_What is asked_
Take each line containing the word "parts" and copy it.

_Data to process_
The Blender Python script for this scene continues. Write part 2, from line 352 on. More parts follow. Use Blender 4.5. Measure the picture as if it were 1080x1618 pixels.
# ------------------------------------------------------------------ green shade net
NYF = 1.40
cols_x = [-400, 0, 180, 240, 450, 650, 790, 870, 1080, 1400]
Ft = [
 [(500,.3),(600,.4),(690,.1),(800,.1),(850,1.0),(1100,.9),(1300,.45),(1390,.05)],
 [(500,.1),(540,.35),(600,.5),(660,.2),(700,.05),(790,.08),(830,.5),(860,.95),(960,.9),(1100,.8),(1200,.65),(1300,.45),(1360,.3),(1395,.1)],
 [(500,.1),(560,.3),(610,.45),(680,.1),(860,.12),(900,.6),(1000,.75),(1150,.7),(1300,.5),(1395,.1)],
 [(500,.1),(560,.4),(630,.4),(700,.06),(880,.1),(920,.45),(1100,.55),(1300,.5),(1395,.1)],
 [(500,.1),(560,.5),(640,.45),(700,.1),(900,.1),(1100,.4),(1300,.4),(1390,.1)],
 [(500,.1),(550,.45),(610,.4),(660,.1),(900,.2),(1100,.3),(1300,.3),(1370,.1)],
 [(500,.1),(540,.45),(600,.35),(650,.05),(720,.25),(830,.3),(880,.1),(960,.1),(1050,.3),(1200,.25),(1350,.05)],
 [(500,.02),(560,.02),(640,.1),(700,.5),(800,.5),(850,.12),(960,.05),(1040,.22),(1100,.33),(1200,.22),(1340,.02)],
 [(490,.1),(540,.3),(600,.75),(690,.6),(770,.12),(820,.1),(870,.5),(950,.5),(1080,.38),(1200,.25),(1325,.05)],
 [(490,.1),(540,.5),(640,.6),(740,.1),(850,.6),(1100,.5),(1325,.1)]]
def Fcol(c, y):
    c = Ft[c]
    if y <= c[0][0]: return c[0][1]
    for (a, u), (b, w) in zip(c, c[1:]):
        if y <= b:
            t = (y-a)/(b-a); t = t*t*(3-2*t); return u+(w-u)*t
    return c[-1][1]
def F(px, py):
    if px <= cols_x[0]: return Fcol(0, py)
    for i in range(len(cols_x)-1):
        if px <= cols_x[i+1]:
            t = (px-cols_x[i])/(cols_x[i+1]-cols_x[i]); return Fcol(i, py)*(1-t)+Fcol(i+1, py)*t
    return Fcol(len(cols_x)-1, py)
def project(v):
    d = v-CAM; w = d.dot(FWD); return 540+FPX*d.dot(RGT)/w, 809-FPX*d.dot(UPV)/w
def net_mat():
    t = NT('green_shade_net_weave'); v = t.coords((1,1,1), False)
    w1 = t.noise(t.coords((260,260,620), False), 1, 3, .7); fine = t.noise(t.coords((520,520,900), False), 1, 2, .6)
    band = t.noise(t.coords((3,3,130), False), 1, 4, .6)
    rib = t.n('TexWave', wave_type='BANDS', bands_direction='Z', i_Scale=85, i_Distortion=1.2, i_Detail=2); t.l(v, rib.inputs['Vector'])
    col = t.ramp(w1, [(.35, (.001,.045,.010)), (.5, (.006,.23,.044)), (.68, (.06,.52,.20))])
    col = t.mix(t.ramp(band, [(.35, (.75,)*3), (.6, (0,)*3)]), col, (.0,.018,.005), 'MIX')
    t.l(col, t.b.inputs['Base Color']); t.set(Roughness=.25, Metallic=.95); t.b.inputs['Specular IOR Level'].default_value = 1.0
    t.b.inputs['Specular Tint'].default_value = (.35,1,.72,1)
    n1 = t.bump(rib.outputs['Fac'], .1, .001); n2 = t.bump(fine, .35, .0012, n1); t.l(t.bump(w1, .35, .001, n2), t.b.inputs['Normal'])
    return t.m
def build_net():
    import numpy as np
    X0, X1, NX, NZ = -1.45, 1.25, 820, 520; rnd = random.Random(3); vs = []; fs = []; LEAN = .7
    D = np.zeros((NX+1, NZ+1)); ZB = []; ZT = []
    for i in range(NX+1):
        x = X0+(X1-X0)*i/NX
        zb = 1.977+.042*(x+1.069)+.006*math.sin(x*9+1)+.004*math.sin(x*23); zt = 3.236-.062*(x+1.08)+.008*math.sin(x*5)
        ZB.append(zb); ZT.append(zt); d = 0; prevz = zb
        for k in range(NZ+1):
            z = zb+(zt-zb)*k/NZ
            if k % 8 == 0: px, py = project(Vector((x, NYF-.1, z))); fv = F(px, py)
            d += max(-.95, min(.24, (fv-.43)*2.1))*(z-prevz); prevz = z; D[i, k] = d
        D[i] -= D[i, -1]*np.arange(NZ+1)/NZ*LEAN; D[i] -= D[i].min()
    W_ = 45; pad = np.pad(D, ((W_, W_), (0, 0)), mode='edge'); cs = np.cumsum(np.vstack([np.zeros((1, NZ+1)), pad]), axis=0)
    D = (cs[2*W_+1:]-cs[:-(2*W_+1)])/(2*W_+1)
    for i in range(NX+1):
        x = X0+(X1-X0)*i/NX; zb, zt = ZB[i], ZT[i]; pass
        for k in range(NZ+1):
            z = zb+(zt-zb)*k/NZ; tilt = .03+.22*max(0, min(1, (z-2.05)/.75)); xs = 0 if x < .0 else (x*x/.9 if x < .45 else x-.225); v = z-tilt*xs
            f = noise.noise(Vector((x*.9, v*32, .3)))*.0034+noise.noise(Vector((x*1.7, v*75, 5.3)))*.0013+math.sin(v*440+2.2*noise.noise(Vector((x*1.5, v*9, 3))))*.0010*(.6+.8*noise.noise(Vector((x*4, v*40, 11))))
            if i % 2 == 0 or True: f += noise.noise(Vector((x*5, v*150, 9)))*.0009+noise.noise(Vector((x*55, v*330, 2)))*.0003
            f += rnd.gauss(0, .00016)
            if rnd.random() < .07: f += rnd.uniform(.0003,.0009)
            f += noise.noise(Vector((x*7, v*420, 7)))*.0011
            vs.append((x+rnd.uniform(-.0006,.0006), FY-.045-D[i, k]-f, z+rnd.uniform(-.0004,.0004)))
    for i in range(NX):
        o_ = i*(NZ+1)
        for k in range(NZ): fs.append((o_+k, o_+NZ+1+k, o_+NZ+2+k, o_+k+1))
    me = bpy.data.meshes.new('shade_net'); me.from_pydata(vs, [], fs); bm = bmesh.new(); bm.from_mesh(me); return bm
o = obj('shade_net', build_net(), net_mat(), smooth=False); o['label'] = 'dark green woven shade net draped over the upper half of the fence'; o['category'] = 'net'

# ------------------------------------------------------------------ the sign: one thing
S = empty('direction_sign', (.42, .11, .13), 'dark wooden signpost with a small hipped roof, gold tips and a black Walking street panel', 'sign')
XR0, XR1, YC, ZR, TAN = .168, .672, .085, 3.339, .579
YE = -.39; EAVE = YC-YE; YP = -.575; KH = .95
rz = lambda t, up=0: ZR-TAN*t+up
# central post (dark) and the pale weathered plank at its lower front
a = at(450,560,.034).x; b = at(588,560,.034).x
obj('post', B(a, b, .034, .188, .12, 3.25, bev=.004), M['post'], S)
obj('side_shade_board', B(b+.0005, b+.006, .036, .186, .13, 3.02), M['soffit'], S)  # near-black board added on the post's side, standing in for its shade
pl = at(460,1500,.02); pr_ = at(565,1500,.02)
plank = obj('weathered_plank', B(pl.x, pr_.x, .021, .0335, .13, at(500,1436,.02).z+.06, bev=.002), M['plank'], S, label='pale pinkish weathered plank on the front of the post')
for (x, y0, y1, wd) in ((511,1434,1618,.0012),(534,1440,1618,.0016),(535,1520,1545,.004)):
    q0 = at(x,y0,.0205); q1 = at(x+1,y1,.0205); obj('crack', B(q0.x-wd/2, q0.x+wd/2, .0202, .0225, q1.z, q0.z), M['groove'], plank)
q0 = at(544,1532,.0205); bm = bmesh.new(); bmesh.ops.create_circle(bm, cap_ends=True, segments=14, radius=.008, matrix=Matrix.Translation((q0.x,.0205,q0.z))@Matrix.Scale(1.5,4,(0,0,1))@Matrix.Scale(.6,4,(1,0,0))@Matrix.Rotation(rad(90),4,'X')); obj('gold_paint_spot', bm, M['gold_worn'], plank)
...
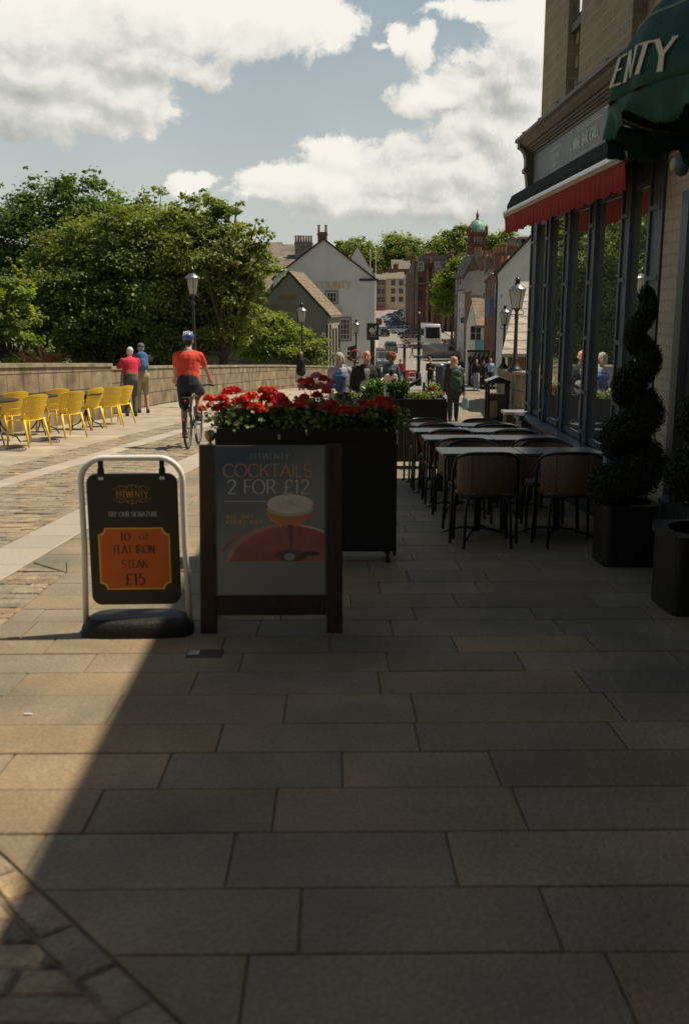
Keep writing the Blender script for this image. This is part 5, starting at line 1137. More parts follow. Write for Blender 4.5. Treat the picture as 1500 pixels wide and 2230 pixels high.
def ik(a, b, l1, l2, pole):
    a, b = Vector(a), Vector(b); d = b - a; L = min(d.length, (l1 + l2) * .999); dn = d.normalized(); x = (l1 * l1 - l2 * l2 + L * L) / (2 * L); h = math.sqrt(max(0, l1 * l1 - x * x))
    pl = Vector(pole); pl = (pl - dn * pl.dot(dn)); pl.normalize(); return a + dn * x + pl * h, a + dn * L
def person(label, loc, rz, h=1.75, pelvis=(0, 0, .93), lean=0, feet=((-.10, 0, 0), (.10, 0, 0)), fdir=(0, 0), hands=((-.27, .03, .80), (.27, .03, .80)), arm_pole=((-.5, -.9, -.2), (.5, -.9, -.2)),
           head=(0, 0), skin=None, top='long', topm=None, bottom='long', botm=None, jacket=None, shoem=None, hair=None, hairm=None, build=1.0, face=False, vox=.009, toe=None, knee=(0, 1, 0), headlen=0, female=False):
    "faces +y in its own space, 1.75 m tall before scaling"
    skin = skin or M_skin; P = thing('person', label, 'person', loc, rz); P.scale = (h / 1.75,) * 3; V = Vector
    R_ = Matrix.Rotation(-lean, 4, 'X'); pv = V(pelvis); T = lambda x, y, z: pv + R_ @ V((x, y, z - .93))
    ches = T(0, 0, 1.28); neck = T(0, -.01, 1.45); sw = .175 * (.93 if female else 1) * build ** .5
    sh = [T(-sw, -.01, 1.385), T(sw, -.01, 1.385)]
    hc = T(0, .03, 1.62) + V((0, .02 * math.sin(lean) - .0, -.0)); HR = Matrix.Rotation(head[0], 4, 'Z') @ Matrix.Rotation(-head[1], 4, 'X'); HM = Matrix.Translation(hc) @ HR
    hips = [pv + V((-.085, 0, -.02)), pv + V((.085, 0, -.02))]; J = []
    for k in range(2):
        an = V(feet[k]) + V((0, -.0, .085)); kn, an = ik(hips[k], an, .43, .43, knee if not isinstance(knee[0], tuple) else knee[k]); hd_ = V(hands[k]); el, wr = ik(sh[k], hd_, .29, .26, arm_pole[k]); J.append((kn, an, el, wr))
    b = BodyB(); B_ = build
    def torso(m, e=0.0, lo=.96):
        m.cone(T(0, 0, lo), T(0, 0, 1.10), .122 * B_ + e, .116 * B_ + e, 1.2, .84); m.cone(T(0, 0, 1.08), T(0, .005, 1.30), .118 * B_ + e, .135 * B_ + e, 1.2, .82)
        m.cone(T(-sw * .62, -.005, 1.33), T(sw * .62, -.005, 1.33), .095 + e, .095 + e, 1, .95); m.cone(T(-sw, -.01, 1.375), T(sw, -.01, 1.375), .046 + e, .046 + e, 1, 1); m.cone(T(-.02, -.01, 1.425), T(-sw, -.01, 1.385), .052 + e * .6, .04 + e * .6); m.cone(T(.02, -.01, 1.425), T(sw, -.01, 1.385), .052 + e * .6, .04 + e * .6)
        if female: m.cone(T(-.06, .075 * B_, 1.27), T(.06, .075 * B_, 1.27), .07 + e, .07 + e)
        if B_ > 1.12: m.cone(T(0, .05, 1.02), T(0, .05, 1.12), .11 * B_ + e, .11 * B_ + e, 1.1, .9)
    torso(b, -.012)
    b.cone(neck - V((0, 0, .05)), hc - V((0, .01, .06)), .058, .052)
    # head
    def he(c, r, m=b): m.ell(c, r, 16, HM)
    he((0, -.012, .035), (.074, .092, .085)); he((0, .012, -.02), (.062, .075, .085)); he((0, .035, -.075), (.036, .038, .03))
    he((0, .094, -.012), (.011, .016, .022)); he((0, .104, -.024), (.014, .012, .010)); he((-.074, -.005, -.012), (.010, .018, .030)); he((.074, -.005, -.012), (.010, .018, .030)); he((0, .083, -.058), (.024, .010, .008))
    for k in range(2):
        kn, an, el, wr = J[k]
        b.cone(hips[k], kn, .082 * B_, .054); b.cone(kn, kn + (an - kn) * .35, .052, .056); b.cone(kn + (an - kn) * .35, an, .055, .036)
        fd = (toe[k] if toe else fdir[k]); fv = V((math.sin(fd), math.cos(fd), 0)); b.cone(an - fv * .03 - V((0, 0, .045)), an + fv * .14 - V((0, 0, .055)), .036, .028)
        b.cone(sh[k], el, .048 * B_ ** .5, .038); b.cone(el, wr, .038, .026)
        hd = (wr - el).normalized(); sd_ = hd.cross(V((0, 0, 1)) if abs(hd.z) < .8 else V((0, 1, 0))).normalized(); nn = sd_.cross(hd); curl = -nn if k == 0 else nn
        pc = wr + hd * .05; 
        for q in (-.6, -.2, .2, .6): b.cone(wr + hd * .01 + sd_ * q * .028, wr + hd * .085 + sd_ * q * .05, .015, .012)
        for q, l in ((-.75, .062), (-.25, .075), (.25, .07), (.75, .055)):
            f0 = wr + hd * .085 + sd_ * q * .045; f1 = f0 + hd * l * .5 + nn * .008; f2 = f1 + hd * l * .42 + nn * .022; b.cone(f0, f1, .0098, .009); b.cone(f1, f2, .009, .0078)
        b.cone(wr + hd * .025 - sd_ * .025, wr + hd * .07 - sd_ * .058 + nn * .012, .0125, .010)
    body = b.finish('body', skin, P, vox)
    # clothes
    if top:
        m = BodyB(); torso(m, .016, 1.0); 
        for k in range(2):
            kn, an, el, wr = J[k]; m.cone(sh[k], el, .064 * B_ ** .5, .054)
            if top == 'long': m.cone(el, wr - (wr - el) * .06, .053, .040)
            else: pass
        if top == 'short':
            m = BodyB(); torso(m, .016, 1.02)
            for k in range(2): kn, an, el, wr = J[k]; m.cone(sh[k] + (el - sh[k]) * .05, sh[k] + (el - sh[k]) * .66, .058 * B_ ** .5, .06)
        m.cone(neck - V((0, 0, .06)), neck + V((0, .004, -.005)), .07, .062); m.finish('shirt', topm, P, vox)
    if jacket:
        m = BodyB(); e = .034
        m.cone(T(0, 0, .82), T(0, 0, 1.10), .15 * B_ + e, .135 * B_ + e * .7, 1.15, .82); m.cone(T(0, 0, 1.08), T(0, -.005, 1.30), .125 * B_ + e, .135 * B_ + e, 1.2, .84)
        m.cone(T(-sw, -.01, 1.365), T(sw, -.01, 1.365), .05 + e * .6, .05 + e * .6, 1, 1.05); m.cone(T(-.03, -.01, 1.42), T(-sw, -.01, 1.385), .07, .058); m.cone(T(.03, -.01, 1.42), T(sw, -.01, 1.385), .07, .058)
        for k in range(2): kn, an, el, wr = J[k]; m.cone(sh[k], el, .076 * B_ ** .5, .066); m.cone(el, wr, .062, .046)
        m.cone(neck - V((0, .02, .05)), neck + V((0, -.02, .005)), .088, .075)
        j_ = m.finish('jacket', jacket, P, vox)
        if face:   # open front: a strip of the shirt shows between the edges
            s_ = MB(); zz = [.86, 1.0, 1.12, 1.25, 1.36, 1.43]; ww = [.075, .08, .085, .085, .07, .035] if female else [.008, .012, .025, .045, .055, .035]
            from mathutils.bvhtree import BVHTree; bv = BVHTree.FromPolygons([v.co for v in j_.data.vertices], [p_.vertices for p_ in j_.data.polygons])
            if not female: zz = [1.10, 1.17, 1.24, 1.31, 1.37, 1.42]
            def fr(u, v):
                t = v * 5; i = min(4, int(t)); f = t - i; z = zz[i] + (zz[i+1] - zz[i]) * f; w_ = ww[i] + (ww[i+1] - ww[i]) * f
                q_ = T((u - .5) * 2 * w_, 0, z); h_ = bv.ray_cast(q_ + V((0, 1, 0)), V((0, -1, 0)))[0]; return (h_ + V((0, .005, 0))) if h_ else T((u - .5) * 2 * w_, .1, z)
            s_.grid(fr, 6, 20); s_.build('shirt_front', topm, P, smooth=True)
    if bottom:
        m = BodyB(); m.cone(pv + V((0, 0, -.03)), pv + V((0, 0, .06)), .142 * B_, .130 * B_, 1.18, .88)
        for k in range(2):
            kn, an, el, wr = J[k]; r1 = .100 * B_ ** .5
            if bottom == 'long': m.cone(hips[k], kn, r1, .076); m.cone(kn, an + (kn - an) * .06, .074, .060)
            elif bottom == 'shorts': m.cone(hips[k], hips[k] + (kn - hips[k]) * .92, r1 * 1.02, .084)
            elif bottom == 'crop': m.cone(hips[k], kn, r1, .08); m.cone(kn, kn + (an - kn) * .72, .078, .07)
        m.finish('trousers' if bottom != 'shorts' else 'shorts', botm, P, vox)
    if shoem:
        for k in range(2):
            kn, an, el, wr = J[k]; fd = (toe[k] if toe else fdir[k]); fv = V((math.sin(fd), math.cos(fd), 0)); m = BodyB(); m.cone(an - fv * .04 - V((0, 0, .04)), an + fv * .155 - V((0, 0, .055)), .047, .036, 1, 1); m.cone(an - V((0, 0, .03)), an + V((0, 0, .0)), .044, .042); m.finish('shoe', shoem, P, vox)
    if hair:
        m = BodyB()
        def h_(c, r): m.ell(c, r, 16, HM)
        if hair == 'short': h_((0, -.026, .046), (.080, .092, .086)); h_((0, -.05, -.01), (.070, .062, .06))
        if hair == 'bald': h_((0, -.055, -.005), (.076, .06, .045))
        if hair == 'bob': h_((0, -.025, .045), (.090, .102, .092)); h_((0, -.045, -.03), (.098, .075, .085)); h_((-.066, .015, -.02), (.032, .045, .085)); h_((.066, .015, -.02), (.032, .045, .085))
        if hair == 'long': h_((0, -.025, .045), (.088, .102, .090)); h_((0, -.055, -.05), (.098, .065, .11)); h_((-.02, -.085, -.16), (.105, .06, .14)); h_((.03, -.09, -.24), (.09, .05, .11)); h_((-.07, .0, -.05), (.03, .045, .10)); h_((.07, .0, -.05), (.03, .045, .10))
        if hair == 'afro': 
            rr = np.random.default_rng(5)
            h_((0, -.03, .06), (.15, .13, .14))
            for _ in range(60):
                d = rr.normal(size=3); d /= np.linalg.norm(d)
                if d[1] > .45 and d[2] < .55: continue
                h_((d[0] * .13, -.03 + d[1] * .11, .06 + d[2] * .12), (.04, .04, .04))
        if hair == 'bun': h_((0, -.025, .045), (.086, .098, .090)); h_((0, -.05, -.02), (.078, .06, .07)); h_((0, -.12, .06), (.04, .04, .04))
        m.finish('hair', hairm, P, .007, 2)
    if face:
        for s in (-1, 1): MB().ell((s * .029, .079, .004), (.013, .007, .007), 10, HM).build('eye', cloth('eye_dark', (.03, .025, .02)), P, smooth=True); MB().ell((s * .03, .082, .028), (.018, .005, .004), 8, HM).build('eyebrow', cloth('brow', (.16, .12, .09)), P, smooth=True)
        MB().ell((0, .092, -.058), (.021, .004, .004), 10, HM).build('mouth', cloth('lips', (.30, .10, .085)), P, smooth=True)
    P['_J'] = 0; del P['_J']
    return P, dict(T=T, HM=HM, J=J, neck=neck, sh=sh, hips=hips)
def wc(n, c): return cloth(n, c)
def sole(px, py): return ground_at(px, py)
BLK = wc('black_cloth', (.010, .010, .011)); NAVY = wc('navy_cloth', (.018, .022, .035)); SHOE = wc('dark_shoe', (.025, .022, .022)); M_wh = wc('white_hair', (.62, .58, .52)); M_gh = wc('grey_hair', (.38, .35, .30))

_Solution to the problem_
The Blender Python script for this scene continues. Write part 2, from line 352 on. More parts follow. Use Blender 4.5. Measure the picture as if it were 1080x1618 pixels.
Keep writing the Blender script for this image. This is part 5, starting at line 1137. More parts follow. Write for Blender 4.5. Treat the picture as 1500 pixels wide and 2230 pixels high.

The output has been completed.